Gore calls the anti-suburban part of his platform a "livability agenda," but in fact his whole politics is a livability agenda-and has been for much of his career. Such wow-that'd-be-cool! initiatives as Triana were Gore's hallmark as a senator. The last decade of his pre- vice-presidential career was marked by such immortal legislation as the All-Terrain Vehicle Consumer Protection Act of 1988, the Fire-Safe Cigarette Implementation Act of 1988 ("to implement the recommendations of the Interagency Committee and the Technical Study Group on Cigarette and Little Cigar Fire Safety"), the Telemarketing Fraud Prevention Act of 1988, the Campus Safety and Security Act of 1989, the Clean Food Transportation Act of 1989, the State-conducted Lotteries Clarification Act of 1990, and the Tropical Forest Consumer Information and Protection Act of 1991.
Fancy food, rain-forest gewgaws, all-terrain vehicles, smoke-free environments-this is a politics of, by, and for the yuppies. The model for this type of politics is the natural-foods store Fresh Fields, which heretofore was politically instructive only in that it gave us an idea of what European supermarkets would have looked like had Germany won World War II. In pursuing a Fresh Fields politics, Gore appears to have been ahead of his time. In May, California Democratic congresswoman Anna Eshoo announced she would sponsor the House version of the Imported Food Safety Act of 1999. (Ted Kennedy and Barbara Mikulski are in charge of the Senate version.) And why not? In this dangerous world, "eating a South American strawberry shouldn't be a game of Russian roulette," as Ms. Eshoo puts it.
Like various Clinton-era tobacco measures, which would have allowed the president, through the Food and Drug Administration, to regulate what people smoke, the new food act would let the president use the FDA as a protectionist tool. The legislation gives an idea of how Democratic coalition-building will work if we have a Gore era. The president, while proclaiming himself a free trader, will use "health hazards" to protect American agricultural interests through de facto tariffs. While proclaiming himself a free-marketeer, the president will act under the mistaken belief that you can regulate foreign businesses without harming U.S. consumers. And while proclaiming himself a president for all Americans, the president will aim his generosity directly at the suburban yuppies whose greatest fear in life is of encountering sub-par pesto, and who now constitute the Democratic party's bedrock. Gore's livability agenda is appropriate for a party that is rejiggering itself as the party of America's new-economy elite.

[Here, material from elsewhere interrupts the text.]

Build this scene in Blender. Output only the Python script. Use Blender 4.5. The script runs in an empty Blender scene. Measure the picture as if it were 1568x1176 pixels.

There are pitfalls to an approach like Gore's. First, Gore has always operated to "enhance" people's "quality of life" through tapping the productivity of the free market. That gets expensive. For two years in a row, Gore was named the Senate's biggest spender by the National Taxpayers Union. But if there's a risk of backfire in Gore's livability agenda, it lies with a second problem. The politics of livability-or "convenience" or "lifestyle" or whatever one chooses to call it-rests on a snobbery that cannot be concealed for long. As the University of Southern California transportation scholar Peter Gordon said to The Chronicle of Higher Education last spring, "Who are the smart people who are going to direct smart growth?"
A politics based on improving lifestyle favors those who have more lifestyle to improve. We seem to be witnessing a reversal of partisan constituencies in which, under Gore's tutelage, the Democratic party becomes the party of fat cats. With only modest rhetorical changes, Gore is proposing a departure from the traditional Democratic project of softening the blows suffered by those who don't share in widespread prosperity. In its place, Gore is promising to soften the blows of prosperity itself.